A data processing system suitable for storing and/or executing program code will include at least one processor coupled directly or indirectly to memory elements through a system bus. The memory elements can include local memory employed during actual execution of the program code, bulk storage, and cache memories which provide temporary storage of at least some program code in order to reduce the number of times code must be retrieved from bulk storage during execution.

Input/output or I/O devices (including but not limited to keyboards, displays, pointing devices, etc.) can be coupled to the system either directly or through intervening I/O controllers.

Network adapters may also be coupled to the system to enable the data processing system to become coupled to other data processing systems or remote printers or storage devices through intervening private or public networks. Modems, cable modems, and Ethernet cards are just a few of the currently available types of network adapters.

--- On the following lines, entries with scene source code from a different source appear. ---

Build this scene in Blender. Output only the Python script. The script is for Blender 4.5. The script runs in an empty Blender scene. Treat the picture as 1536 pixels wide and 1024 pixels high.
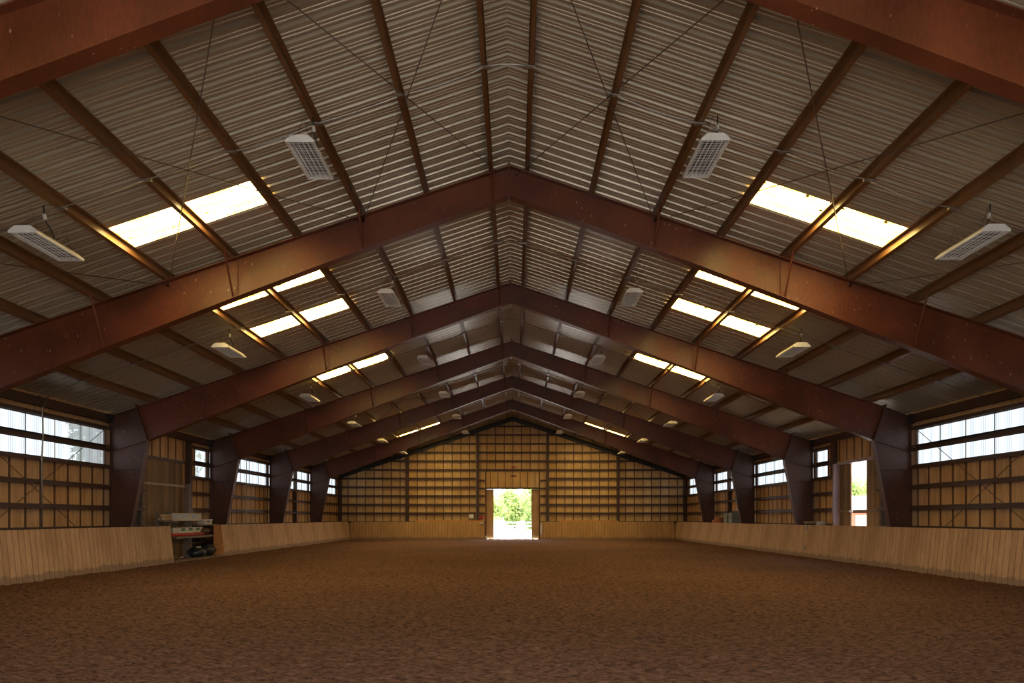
import bpy, math, random
import numpy as np
from mathutils import Vector
random.seed(7)
rng = np.random.default_rng(7)
scn = bpy.context.scene
col = scn.collection

# ------------------------------------------------------------------ camera
cam_d = bpy.data.cameras.new('camera')
cam = bpy.data.objects.new('camera', cam_d)
col.objects.link(cam)
cam.location = (0.10, 0.0, 1.50)
cam.rotation_euler = (math.radians(90), 0, 0)
cam_d.sensor_width = 36.0
cam_d.lens = 26.72
cam_d.shift_x = -0.00195
cam_d.shift_y = 0.1719
cam_d.clip_start = 0.05
cam_d.clip_end = 600
scn.camera = cam

# ------------------------------------------------------------------ view, world, sun
scn.view_settings.view_transform = 'Standard'
scn.view_settings.look = 'None'
scn.view_settings.gamma = 1.0
scn.view_settings.use_curve_mapping = False
scn.view_settings.exposure = 0.2
scn.cycles.use_denoising = True
scn.cycles.denoising_prefilter = 'ACCURATE'
scn.cycles.denoising_quality = 'HIGH'
scn.cycles.max_bounces = 8
scn.cycles.diffuse_bounces = 6
scn.cycles.glossy_bounces = 4
scn.cycles.transparent_max_bounces = 12
scn.cycles.sample_clamp_indirect = 6.0
scn.cycles.caustics_reflective = False
scn.cycles.caustics_refractive = False

SKY = 6.0          # strength of the outdoor sky
WIN = 0.55          # daylight glowing through the wall panels
ROOFLIGHT = 14.5   # daylight glowing through the roof panels
world = bpy.data.worlds.new('World')
scn.world = world
world.use_nodes = True
wnt = world.node_tree
bg = wnt.nodes['Background']
tc = wnt.nodes.new('ShaderNodeTexCoord')
sep = wnt.nodes.new('ShaderNodeSeparateXYZ')
ramp = wnt.nodes.new('ShaderNodeValToRGB')
wnt.links.new(tc.outputs['Generated'], sep.inputs[0])
wnt.links.new(sep.outputs['Z'], ramp.inputs[0])
ramp.color_ramp.elements[0].color = (0.95, 0.97, 1.0, 1)
ramp.color_ramp.elements[1].color = (0.55, 0.72, 1.0, 1)
wnt.links.new(ramp.outputs[0], bg.inputs['Color'])
bg.inputs['Strength'].default_value = SKY

sun_d = bpy.data.lights.new('sun', 'SUN')
sun_d.energy = 16.0
sun_d.angle = math.radians(1.0)
sun_d.color = (1.0, 0.95, 0.87)
sun = bpy.data.objects.new('sun', sun_d)
col.objects.link(sun)
sun.rotation_euler = (math.radians(-7), math.radians(9), 0)


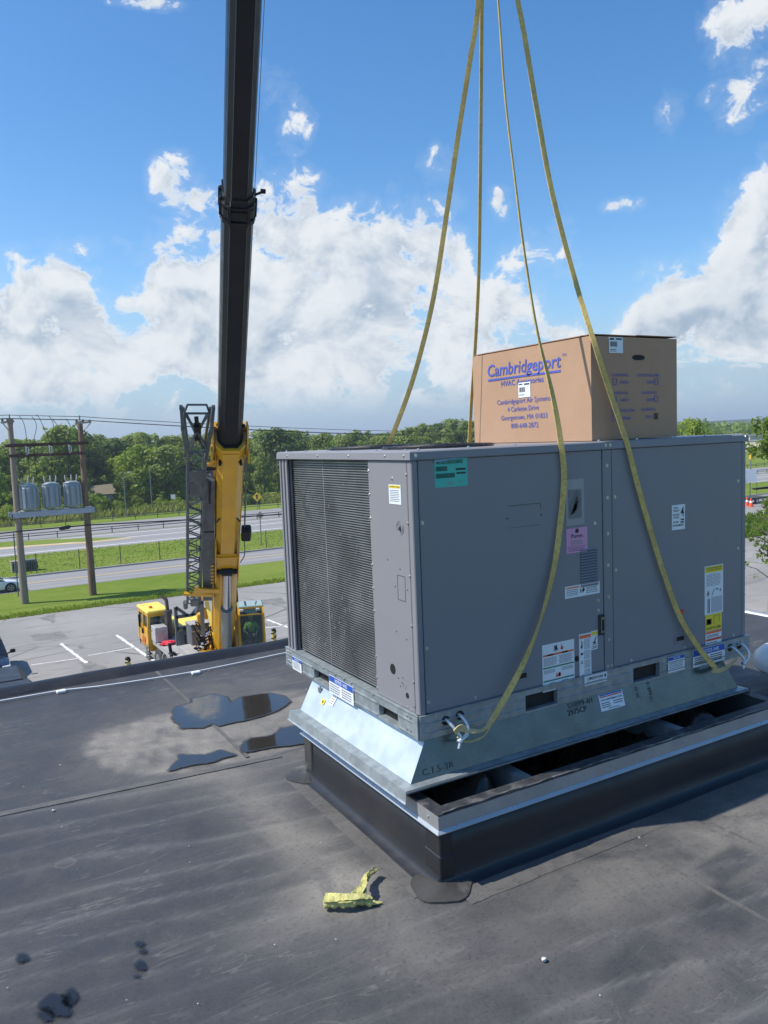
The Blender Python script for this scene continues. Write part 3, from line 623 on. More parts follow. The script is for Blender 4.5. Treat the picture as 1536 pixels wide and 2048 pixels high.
# ================================================================== ADAPTER
ad=thing('curb_adapter','flared galvanised curb adapter sitting askew between rooftop unit and roof curb','curb adapter',(1.0,.5,9.1))
T=[(.02,-.004),(2.02,-.004),(2.02,1.14),(.02,1.14)]; Bm=[(-.09,-.05),(2.09,-.05),(2.09,1.10),(-.09,1.10)]
zT,zB=9.276,9.118
def ring(P,z): return [(x,y,z) for x,y in P]
names=('front_panel','right_panel','back_panel','left_panel')
for k in range(4):
    a,c=T[k],T[(k+1)%4]; d,e_=Bm[k],Bm[(k+1)%4]; cen=V([1,.55,9.2]); 
    P=[(*a,zT),(*c,zT),(*e_,zB),(*d,zB)]; I_=[tuple(V(p)+(cen-V(p))*.004) for p in P]
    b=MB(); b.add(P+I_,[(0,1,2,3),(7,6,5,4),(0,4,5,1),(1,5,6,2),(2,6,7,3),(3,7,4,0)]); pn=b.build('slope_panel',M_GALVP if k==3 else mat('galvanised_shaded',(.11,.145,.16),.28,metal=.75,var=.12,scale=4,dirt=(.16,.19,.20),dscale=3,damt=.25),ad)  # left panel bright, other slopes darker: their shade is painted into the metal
    if k==0: FP=pn
    if k==3: LP=pn
S=[(-.137,-.088),(2.13,-.088),(2.13,1.14),(-.137,1.14)]
b=MB(); b.add(ring(Bm,zB-.001)+ring(S,zB-.006)+ring(Bm,zB-.004)+ring(S,zB-.009),[(k,(k+1)%4,4+(k+1)%4,4+k) for k in range(4)]+[(8+k,8+(k+1)%4,12+(k+1)%4,12+k) for k in range(4)]); b.build('ledge',M_GALV,ad)
S2=[(-.145,-.096),(2.138,-.096),(2.138,1.148),(-.145,1.148)]
b=MB()
for k in(1,2,3):
    a,c=S[k],S[(k+1)%4]; d,e_=S2[k],S2[(k+1)%4]; O2=V([1,.53,0])
    def o3(p,z,k_): return (p[0]+(p[0]-1)*k_,p[1]+(p[1]-.53)*k_,z)
    b.add([(*a,zB-.005),(*c,zB-.005),(*e_,zB-.050),(*d,zB-.050),o3(e_,zB-.055,.006),o3(d,zB-.055,.006)],[(0,1,2,3),(3,2,4,5)])
b.b2((-.14,-.092,zB-.016),(2.13,-.088,zB-.0095))
b.build('skirt',M_GALV,ad)
b=MB(); 
for i in range(38):
    x=-.1+i*.06; b.box((x,-.078+.004*random.random(),zB-.017),(.062,.026,.010+.006*random.random()),None,.002)
b.build('foam_gasket',M_GASK,ad)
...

The description of the present invention has been presented for purposes of illustration and description, and is not intended to be exhaustive or limited to the invention in the form disclosed. Many modifications and variations will be apparent to those of ordinary skill in the art. The embodiment was chosen and described in order to best explain the principles of the invention, the practical application, and to enable others of ordinary skill in the art to understand the invention for various embodiments with various modifications as are suited to the particular use contemplated.